Condamné pour "mise en danger" après avoir exfiltré une fillette de la "Jungle" de Calais

Ce Britannique de 49 ans avait tenté d’exfiltrer une fillette afghane de la « Jungle » de Calais vers l’Angleterre, où elle devait rejoindre sa famille. Jugé ce jeudi, il a écopé d’une amende de 1.000 euros avec sursis pour… « mise en danger de la vie d’autrui ».

Mille euros avec sursis pour « mise en danger de la vie d’autrui ». La décision du tribunal de Boulogne-sur-Mer (Pas-de-Calais) à l’encontre de Robert Lawrie a surpris ce jeudi. Ce Britannique de 49 ans était jugé pour avoir tenté de transporter clandestinement une petite fille afghane de 4 ans depuis la « Jungle » de Calais vers l’Angleterre, où elle devait rejoindre sa famille. Pour ce faire, il avait caché la fillette dans le coffre de sa camionnette. Le procureur, dans son réquisitoire, a estimé sa condamnation nécessaire parce que « la fin ne justifie pas les moyens » et qu’aider une enfant ne justifie pas de « mettre sa vie en danger ». En revanche, l’homme a été relaxé de l’« aide au séjour illégal » qui lui était reprochée.

Initialement, ce père de 4 enfants était en effet poursuivi pour « avoir facilité, par aide directe ou indirecte, la circulation irrégulière d’un étranger en France ». Autrement dit, pour ce qui est communément appelé un « délit de solidarité », contre lequel des associations d’aide aux migrants se sont battues, jusqu’à ce qu’une loi vienne répondre à leurs attentes. La loi du 31 décembre 2012 exclut désormais de condamnation une personne ayant pour objectif d’« assurer des conditions de vie dignes et décentes » à un migrant ou d’en « préserver la dignité ou l’intégrité physique » et ce, de manière désintéressée.

Mais pour un grief similaire à celui qui était fait à Robert Lawrie, le tribunal de grande instance de Grasse avait condamné, le 18 décembre dernier (soit trois ans après la prumulgation de la loi mettant fin au délit de solidarité), une militante associative de 72 ans à 1.500 euros d’amende pour avoir « aidé au séjour une personne en situation irrégulière ». La septuagénaire avait transporté deux réfugiés érythréens dans sa voiture, de la gare de Nice jusqu’à celle d’Antibes. La décision avait suscité la colère des associations d’aide aux migrants, qui craignaient qu’elle ne fasse jurisprudence. Cela n’a pas été le cas, donc, ce jeudi à Boulogne.

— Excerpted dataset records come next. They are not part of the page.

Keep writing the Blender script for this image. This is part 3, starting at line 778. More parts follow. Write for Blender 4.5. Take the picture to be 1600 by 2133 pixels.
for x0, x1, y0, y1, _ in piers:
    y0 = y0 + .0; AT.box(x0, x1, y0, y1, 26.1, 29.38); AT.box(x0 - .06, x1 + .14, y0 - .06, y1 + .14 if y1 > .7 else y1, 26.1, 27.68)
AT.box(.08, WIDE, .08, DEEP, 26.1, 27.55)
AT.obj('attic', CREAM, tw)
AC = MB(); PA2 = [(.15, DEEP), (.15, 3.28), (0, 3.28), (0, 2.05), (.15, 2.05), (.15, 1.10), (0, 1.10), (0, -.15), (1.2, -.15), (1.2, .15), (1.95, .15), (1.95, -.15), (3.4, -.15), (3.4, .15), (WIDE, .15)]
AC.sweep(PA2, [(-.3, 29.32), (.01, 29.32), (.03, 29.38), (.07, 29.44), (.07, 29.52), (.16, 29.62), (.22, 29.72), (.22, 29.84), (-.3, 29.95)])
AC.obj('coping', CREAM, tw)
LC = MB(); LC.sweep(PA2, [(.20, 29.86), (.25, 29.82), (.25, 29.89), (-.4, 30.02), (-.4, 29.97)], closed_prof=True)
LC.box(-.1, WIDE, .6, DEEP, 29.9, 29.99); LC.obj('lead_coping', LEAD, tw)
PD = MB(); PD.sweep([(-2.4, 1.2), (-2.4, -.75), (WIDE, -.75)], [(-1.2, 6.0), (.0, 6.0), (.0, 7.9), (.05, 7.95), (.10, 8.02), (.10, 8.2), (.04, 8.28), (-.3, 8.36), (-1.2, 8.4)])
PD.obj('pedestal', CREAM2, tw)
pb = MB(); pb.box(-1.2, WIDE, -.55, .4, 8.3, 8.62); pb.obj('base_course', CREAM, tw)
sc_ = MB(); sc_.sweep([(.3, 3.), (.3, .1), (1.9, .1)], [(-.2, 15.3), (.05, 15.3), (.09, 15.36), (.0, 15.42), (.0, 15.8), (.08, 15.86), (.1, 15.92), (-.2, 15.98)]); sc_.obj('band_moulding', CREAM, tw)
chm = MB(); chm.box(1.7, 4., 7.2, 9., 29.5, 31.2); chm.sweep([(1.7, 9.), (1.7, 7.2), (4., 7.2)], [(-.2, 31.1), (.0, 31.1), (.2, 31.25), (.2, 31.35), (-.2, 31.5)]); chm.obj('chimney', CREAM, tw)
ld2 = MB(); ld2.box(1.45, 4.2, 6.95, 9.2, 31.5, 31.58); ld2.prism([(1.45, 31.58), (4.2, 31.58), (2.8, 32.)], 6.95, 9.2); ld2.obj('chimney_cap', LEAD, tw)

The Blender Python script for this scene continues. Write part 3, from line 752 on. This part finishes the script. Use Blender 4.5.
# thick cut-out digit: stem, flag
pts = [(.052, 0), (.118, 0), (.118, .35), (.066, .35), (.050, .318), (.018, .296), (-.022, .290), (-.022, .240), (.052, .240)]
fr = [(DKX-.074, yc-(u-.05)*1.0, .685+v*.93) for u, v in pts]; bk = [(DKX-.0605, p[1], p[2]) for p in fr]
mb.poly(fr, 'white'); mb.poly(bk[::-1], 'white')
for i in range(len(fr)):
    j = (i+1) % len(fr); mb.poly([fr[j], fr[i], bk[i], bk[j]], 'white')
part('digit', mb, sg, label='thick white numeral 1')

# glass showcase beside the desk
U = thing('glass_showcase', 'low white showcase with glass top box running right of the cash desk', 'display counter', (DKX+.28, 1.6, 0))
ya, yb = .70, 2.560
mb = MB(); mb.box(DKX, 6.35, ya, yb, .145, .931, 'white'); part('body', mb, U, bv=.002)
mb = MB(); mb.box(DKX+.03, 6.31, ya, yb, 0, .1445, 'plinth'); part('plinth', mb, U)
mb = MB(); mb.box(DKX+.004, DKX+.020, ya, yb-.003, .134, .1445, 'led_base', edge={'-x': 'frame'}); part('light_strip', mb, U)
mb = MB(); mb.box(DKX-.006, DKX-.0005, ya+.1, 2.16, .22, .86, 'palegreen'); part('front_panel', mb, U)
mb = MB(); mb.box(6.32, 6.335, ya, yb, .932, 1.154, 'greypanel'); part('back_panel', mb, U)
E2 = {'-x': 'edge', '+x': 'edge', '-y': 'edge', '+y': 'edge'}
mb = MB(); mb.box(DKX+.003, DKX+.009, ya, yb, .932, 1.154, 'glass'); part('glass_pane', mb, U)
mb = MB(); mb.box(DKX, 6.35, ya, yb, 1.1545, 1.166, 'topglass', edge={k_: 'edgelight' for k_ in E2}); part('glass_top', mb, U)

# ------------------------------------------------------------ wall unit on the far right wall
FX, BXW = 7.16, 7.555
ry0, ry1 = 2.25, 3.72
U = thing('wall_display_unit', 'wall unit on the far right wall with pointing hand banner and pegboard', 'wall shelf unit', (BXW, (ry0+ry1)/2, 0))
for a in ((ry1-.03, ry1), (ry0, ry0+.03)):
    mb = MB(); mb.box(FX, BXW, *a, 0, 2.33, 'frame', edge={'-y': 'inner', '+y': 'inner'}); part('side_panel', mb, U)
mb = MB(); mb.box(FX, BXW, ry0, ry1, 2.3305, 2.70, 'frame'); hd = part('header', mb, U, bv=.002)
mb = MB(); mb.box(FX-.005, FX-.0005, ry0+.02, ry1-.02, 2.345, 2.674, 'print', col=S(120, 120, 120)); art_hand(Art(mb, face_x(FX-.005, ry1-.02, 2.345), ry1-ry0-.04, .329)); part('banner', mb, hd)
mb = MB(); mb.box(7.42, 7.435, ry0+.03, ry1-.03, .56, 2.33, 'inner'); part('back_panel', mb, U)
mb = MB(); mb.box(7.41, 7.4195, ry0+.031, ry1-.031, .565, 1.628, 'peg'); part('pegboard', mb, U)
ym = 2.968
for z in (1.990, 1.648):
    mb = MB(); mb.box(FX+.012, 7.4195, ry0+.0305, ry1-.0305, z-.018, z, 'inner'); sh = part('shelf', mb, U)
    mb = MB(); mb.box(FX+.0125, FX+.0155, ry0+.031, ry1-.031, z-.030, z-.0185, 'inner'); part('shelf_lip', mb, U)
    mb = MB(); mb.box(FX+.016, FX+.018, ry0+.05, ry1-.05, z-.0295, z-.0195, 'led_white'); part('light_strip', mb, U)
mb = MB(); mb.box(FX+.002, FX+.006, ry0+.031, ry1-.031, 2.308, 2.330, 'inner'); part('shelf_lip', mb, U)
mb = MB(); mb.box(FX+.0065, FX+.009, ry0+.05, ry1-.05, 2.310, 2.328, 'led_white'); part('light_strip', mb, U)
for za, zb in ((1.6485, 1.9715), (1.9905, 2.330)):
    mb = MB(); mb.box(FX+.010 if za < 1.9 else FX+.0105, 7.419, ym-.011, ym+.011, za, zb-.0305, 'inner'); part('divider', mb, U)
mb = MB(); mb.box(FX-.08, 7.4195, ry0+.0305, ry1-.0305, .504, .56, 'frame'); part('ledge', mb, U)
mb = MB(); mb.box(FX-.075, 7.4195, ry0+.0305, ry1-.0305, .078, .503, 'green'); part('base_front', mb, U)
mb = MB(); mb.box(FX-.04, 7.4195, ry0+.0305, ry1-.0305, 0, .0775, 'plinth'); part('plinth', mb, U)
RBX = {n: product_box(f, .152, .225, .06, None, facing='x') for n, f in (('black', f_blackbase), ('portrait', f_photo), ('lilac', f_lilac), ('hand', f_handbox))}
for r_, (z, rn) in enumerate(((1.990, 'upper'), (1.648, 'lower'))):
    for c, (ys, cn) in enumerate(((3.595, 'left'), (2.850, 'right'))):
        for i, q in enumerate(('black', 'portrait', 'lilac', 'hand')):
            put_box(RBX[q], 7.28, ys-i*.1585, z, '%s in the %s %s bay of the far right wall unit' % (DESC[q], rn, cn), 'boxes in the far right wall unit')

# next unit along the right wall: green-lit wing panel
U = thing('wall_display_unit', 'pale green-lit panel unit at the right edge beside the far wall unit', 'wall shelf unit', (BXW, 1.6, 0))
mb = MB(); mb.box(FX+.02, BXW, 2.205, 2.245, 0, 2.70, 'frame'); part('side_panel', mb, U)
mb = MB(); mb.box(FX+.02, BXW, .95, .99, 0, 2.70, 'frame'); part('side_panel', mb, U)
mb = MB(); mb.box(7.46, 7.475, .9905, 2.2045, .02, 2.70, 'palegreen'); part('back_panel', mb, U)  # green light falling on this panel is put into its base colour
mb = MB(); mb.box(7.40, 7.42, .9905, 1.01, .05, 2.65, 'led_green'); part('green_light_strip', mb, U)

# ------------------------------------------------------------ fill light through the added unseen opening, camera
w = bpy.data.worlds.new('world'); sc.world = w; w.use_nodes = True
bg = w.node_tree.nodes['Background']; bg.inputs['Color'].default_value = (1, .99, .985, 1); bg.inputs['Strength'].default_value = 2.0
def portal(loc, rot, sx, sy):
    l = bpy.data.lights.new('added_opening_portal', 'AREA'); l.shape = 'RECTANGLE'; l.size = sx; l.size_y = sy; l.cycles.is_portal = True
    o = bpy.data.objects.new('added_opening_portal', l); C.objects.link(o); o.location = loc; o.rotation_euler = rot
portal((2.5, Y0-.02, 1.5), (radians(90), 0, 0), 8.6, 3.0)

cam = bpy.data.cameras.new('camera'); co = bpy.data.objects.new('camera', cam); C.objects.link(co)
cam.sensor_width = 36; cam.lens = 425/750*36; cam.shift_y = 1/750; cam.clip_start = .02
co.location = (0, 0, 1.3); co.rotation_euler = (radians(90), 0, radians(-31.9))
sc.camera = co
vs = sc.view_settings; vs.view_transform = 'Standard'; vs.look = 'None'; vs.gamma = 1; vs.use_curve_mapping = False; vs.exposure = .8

Mais pour Claire Rodier, directrice du Groupe d’information et de soutien des immigrés (GISTI), contactée par Marianne, la poursuite-même de Robert Lawrie n’avait pas lieu d’être : « Il y a, à travers la poursuite des personnes solidaires, une attaque envers les étrangers, une portée symbolique« . « Les récentes poursuites, rappelle-t-elle, comme celle de Nice en décembre ou celle, avant, du prêtre de Saint-Etienne (poursuivi parce qu’il avait abrité dans une église des Africains sans papiers, ndlr), sont autant de régressions vis-à-vis de la loi de 2012″. Ainsi, « depuis 2014 à peu près », Claire Rodier se désole de « revoir des délits de solidarité ». Un regain qui, souligne-t-elle, « entre en contradiction avec le mouvement de l’opinion et de la classe politique, qui avaient manifesté à la fin de l’été de l’empathie pour les réfugiés ».

Pierre Henry, président de France terre d’asile (FTA), préfère quant à lui parler de « délit d’aide à la circulation d’une personne irrégulière ». Mais considère tout autant que cette mise en examen n’avait pas lieu d’être : « Cet homme n’a fait que vouloir remettre cet enfant à sa famille, sans en tirer le moindre avantage pécunier. Sans rémunération, il n’y a pas lieu de poursuites. Je peux comprendre qu’il y ait une enquête sur un trafic d’êtres humains, car les passeurs doivent être punis. Mais il n’y avait, à mon sens, aucune raison de juger cet homme, qui n’a fait que tenter de rapprocher les membres d’une famille ».